Насколько серьезен был их союз, не знаю. В дальнейшем она вышла замуж за блестящего математика с внешностью киногероя, и я пару раз был у них дома – однажды совершенно нахрапом: позвонил всего за десять минут до того, как заявиться с дамой (дочкой крупного цековского работника, занимавшей меня скорее в социологическом, нежели сексуальном плане), преследуя двоякую цель: поразить хозяев, выдав свою спутницу за веселую девицу, только что подцепленную у метро, а ее – высоким классом своих знакомств.

Была там и видная чета лингвистов: она – структуралистка с логико-математическим уклоном и мастерица петь под гитару песни арбатского барда, он – будущий знаменитый академик, да и тогда уже выдающийся русист, в наступавшем году имевший ссудить мне денег на постройку квартиры, оставляемой жене (а в более далеком будущем – ныне давнем прошлом – послужить, по стопам отца-основателя структурализма и подобно филологу-классику, женевским профессором).

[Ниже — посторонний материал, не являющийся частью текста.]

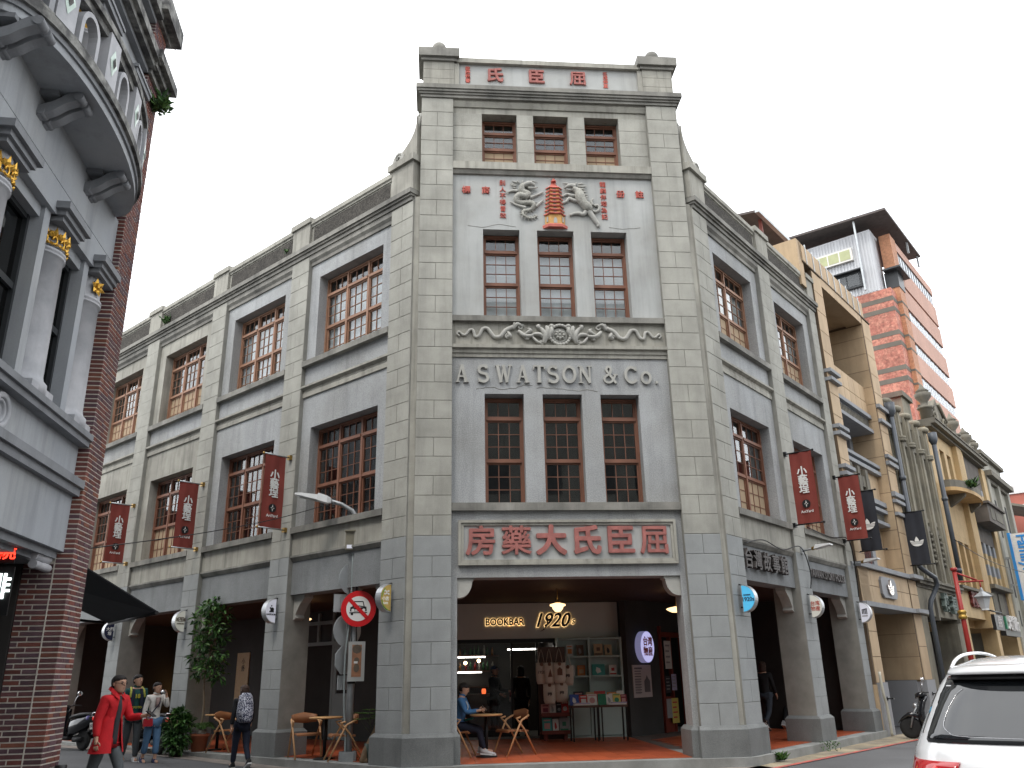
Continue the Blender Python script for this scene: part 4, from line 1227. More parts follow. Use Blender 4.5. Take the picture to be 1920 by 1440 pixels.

Что касается оставляемой жены, то ума не приложу, была ли там она; наверное, все-таки да, как же иначе; а впрочем, в сентябре уходившего года я впервые съездил в Коктебель без нее, и хотя ни к каким сексуальным подвижкам это не привело, отдых врозь говорил за себя. Кстати, назревавший и постепенно состоявшийся развод не был сугубо разрушительным: она вскоре вышла за моего тезку, известного диссидента (для чего с большим трудом прорвалась к нему в лагерь, где свидетельство о браке и было выдано – на мордовском языке); мы продолжали видеться, я подписал письмо в его защиту и был своим чередом уволен с работы. А годами позже он, высланный из Союза всемирно известный герой сопротивления, приехал в Штаты и по ходу выступления в университете, где я работал, но пока не имел постоянной должности, пригласил меня на сцену, и мы впервые в жизни, нескладно (я примерно вдвое выше ростом) и тем более театрально обнялись, после чего меня расспрашивали, каким образом я столь близок с мировой знаменитостью, и я в ответ только скромно улыбался, понимая, что павший на меня отблеск его величия напрочь снимает проблемы с tenure.

Если все это звучит чересчур многозначительно, то дело, конечно, в сверхзадаче моего нарратива, призванного отслеживать нити, ведущие назад, к началу оттепели, и вперед, к ее концу, да и ко всему последующему.

На самой вечеринке никакой особой политики не наблюдалось. Как писал андеграундный поэт, Пили. Ели. Курили. Пели. Орали. Плясали. Сорокин лез целоваться к Юле. Сахаров уснул на стуле. Сидорова облевали… Героями празднества были двое – я и новая в этой компании девушка с филфака, в синем платье, под именем «голубой девицы» (этот эпитет не нес тогда пряных гендерных коннотаций) не сходившая с уст большинства присутствовавших, в частности упомянутой четы лингвистов. Привел ее один из математиков, сравнительно молодой, тридцатилетний, но уже с брюшком и намечающейся плешью, – как бы на смотрины, что делало ее предметом требовательного, а то и откровенно циничного разглядывания посвященными.

Если ее обсуждали под этим углом, то мои пятнадцать минут славы были связаны с тем, что я оказался единственным в этом высоколобом обществе уже умевшим плясать твист – благодаря мимолетному знакомству со звездой советского и отчасти мирового тенниса, приемной дочерью чиновного музыканта, случившемуся в Доме творчества композиторов в Рузе, где я гостил у папы. Это была привлекательная, немного чересчур крепкая брюнетка, чуть моложе меня; держалась она, несмотря на чемпионство, мило, но ничего романического в наши уроки танцев вчитывать не надо. (У нее был сводный младший брат, тогда подросток, а во времена перестройки – популярный телеведущий; я иногда и сейчас встречаю его в лифте музыкальной башни на Маяковке, где жил мой папа и, надо полагать, они со своими родителями. Родители тоже запомнились: отец, их общий, – внушительный, лысеющий, но с густыми бровями, и мать, ее, – актриса, стареющая красавица, с драматическими черными глазами, возможно алкоголичка или наркоманка, помню ее тревожно бродящей по территории ДТК.)